[start of SOURCE RECORDS]

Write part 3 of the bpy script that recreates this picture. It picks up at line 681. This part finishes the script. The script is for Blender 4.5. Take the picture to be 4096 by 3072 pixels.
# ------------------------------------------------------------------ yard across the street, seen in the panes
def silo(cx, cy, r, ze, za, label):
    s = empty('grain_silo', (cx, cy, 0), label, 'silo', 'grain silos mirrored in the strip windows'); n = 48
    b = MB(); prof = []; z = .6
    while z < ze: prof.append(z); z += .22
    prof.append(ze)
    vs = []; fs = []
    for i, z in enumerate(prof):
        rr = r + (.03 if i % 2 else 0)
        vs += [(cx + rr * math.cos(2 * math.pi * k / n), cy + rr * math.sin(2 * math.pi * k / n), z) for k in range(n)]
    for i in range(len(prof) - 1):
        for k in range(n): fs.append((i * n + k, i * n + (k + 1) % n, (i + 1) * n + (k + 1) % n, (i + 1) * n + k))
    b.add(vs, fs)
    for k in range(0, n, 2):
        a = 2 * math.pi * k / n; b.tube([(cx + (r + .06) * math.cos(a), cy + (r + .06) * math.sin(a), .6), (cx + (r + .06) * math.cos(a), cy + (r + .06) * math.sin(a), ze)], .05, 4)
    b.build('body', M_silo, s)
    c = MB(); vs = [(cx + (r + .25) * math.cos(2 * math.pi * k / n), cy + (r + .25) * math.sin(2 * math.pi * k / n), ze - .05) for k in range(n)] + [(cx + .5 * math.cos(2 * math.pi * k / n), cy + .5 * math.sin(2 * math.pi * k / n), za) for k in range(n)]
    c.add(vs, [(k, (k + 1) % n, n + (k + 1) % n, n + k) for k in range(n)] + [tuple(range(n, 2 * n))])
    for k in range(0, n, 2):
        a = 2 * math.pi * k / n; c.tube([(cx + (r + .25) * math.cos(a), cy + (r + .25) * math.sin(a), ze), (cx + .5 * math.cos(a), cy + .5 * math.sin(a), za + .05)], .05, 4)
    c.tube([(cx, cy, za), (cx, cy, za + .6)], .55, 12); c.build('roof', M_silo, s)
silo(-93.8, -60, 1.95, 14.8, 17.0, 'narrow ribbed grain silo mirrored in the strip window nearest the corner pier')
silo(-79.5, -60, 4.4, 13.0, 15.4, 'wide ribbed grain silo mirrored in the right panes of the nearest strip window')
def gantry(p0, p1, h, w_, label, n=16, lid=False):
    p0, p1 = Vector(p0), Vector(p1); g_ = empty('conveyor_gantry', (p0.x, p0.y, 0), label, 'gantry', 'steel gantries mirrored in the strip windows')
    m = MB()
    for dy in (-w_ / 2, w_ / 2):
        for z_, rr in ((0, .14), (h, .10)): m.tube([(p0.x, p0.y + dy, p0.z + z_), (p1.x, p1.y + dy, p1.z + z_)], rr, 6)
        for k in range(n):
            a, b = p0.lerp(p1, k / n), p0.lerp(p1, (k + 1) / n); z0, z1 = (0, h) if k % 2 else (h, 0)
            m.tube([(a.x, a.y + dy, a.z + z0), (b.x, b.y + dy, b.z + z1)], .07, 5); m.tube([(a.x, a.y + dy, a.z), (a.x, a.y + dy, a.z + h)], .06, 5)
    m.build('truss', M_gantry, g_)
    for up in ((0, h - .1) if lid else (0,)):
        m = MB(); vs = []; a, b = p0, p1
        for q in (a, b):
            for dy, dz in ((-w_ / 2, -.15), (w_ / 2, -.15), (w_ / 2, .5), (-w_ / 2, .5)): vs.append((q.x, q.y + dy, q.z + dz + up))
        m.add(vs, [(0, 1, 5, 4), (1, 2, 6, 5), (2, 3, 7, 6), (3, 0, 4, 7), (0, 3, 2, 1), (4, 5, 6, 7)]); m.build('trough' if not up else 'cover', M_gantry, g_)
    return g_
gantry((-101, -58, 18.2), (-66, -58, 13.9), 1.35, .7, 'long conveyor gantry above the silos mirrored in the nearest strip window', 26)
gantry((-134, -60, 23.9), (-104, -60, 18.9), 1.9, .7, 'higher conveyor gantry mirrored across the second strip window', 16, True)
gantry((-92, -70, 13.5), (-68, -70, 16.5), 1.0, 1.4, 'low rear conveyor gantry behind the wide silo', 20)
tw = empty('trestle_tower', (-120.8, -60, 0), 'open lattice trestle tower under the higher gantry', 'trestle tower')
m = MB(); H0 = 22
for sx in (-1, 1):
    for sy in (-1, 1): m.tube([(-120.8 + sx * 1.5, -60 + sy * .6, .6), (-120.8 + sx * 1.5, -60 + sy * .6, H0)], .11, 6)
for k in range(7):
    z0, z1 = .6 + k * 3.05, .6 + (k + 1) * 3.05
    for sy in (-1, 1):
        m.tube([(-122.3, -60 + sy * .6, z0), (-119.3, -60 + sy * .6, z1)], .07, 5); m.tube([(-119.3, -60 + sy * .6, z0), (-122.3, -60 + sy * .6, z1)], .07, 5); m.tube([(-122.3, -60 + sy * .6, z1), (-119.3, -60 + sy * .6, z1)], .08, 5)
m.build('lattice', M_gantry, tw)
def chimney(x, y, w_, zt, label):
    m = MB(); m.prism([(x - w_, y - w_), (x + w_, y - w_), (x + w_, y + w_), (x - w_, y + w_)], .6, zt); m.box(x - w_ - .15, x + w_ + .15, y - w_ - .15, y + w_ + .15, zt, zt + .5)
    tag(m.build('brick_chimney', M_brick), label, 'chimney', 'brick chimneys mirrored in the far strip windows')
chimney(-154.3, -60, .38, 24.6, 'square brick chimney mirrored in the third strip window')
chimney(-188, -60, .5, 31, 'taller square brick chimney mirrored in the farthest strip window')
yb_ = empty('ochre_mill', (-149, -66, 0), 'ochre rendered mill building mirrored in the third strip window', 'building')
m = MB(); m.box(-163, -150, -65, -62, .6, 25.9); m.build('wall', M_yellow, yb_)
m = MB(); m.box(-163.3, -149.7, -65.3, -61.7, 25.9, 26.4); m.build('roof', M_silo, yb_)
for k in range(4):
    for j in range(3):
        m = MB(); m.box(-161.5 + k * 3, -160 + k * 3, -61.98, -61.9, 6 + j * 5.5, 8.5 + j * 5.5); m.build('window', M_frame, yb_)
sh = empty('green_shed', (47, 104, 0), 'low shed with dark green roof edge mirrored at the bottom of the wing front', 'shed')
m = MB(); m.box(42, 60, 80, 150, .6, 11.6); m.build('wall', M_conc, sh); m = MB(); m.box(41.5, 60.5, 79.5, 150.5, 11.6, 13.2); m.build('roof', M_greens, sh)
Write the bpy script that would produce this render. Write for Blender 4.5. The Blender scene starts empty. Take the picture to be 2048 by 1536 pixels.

[end of SOURCE RECORDS]

- WHAT THE TASK REQUIRES: Would you reproduce all the entries exactly?

- EXPECTED ANSWER:
Write part 3 of the bpy script that recreates this picture. It picks up at line 681. This part finishes the script. The script is for Blender 4.5. Take the picture to be 4096 by 3072 pixels.
# ------------------------------------------------------------------ yard across the street, seen in the panes
def silo(cx, cy, r, ze, za, label):
    s = empty('grain_silo', (cx, cy, 0), label, 'silo', 'grain silos mirrored in the strip windows'); n = 48
    b = MB(); prof = []; z = .6
    while z < ze: prof.append(z); z += .22
    prof.append(ze)
    vs = []; fs = []
    for i, z in enumerate(prof):
        rr = r + (.03 if i % 2 else 0)
        vs += [(cx + rr * math.cos(2 * math.pi * k / n), cy + rr * math.sin(2 * math.pi * k / n), z) for k in range(n)]
    for i in range(len(prof) - 1):
        for k in range(n): fs.append((i * n + k, i * n + (k + 1) % n, (i + 1) * n + (k + 1) % n, (i + 1) * n + k))
    b.add(vs, fs)
    for k in range(0, n, 2):
        a = 2 * math.pi * k / n; b.tube([(cx + (r + .06) * math.cos(a), cy + (r + .06) * math.sin(a), .6), (cx + (r + .06) * math.cos(a), cy + (r + .06) * math.sin(a), ze)], .05, 4)
    b.build('body', M_silo, s)
    c = MB(); vs = [(cx + (r + .25) * math.cos(2 * math.pi * k / n), cy + (r + .25) * math.sin(2 * math.pi * k / n), ze - .05) for k in range(n)] + [(cx + .5 * math.cos(2 * math.pi * k / n), cy + .5 * math.sin(2 * math.pi * k / n), za) for k in range(n)]
    c.add(vs, [(k, (k + 1) % n, n + (k + 1) % n, n + k) for k in range(n)] + [tuple(range(n, 2 * n))])
    for k in range(0, n, 2):
        a = 2 * math.pi * k / n; c.tube([(cx + (r + .25) * math.cos(a), cy + (r + .25) * math.sin(a), ze), (cx + .5 * math.cos(a), cy + .5 * math.sin(a), za + .05)], .05, 4)
    c.tube([(cx, cy, za), (cx, cy, za + .6)], .55, 12); c.build('roof', M_silo, s)
silo(-93.8, -60, 1.95, 14.8, 17.0, 'narrow ribbed grain silo mirrored in the strip window nearest the corner pier')
silo(-79.5, -60, 4.4, 13.0, 15.4, 'wide ribbed grain silo mirrored in the right panes of the nearest strip window')
def gantry(p0, p1, h, w_, label, n=16, lid=False):
    p0, p1 = Vector(p0), Vector(p1); g_ = empty('conveyor_gantry', (p0.x, p0.y, 0), label, 'gantry', 'steel gantries mirrored in the strip windows')
    m = MB()
    for dy in (-w_ / 2, w_ / 2):
        for z_, rr in ((0, .14), (h, .10)): m.tube([(p0.x, p0.y + dy, p0.z + z_), (p1.x, p1.y + dy, p1.z + z_)], rr, 6)
        for k in range(n):
            a, b = p0.lerp(p1, k / n), p0.lerp(p1, (k + 1) / n); z0, z1 = (0, h) if k % 2 else (h, 0)
            m.tube([(a.x, a.y + dy, a.z + z0), (b.x, b.y + dy, b.z + z1)], .07, 5); m.tube([(a.x, a.y + dy, a.z), (a.x, a.y + dy, a.z + h)], .06, 5)
    m.build('truss', M_gantry, g_)
    for up in ((0, h - .1) if lid else (0,)):
        m = MB(); vs = []; a, b = p0, p1
        for q in (a, b):
            for dy, dz in ((-w_ / 2, -.15), (w_ / 2, -.15), (w_ / 2, .5), (-w_ / 2, .5)): vs.append((q.x, q.y + dy, q.z + dz + up))
        m.add(vs, [(0, 1, 5, 4), (1, 2, 6, 5), (2, 3, 7, 6), (3, 0, 4, 7), (0, 3, 2, 1), (4, 5, 6, 7)]); m.build('trough' if not up else 'cover', M_gantry, g_)
    return g_
gantry((-101, -58, 18.2), (-66, -58, 13.9), 1.35, .7, 'long conveyor gantry above the silos mirrored in the nearest strip window', 26)
gantry((-134, -60, 23.9), (-104, -60, 18.9), 1.9, .7, 'higher conveyor gantry mirrored across the second strip window', 16, True)
gantry((-92, -70, 13.5), (-68, -70, 16.5), 1.0, 1.4, 'low rear conveyor gantry behind the wide silo', 20)
tw = empty('trestle_tower', (-120.8, -60, 0), 'open lattice trestle tower under the higher gantry', 'trestle tower')
m = MB(); H0 = 22
for sx in (-1, 1):
    for sy in (-1, 1): m.tube([(-120.8 + sx * 1.5, -60 + sy * .6, .6), (-120.8 + sx * 1.5, -60 + sy * .6, H0)], .11, 6)
for k in range(7):
    z0, z1 = .6 + k * 3.05, .6 + (k + 1) * 3.05
    for sy in (-1, 1):
        m.tube([(-122.3, -60 + sy * .6, z0), (-119.3, -60 + sy * .6, z1)], .07, 5); m.tube([(-119.3, -60 + sy * .6, z0), (-122.3, -60 + sy * .6, z1)], .07, 5); m.tube([(-122.3, -60 + sy * .6, z1), (-119.3, -60 + sy * .6, z1)], .08, 5)
m.build('lattice', M_gantry, tw)
def chimney(x, y, w_, zt, label):
    m = MB(); m.prism([(x - w_, y - w_), (x + w_, y - w_), (x + w_, y + w_), (x - w_, y + w_)], .6, zt); m.box(x - w_ - .15, x + w_ + .15, y - w_ - .15, y + w_ + .15, zt, zt + .5)
    tag(m.build('brick_chimney', M_brick), label, 'chimney', 'brick chimneys mirrored in the far strip windows')
chimney(-154.3, -60, .38, 24.6, 'square brick chimney mirrored in the third strip window')
chimney(-188, -60, .5, 31, 'taller square brick chimney mirrored in the farthest strip window')
yb_ = empty('ochre_mill', (-149, -66, 0), 'ochre rendered mill building mirrored in the third strip window', 'building')
m = MB(); m.box(-163, -150, -65, -62, .6, 25.9); m.build('wall', M_yellow, yb_)
m = MB(); m.box(-163.3, -149.7, -65.3, -61.7, 25.9, 26.4); m.build('roof', M_silo, yb_)
for k in range(4):
    for j in range(3):
        m = MB(); m.box(-161.5 + k * 3, -160 + k * 3, -61.98, -61.9, 6 + j * 5.5, 8.5 + j * 5.5); m.build('window', M_frame, yb_)
sh = empty('green_shed', (47, 104, 0), 'low shed with dark green roof edge mirrored at the bottom of the wing front', 'shed')
m = MB(); m.box(42, 60, 80, 150, .6, 11.6); m.build('wall', M_conc, sh); m = MB(); m.box(41.5, 60.5, 79.5, 150.5, 11.6, 13.2); m.build('roof', M_greens, sh)
Write the bpy script that would produce this render. Write for Blender 4.5. The Blender scene starts empty. Take the picture to be 2048 by 1536 pixels.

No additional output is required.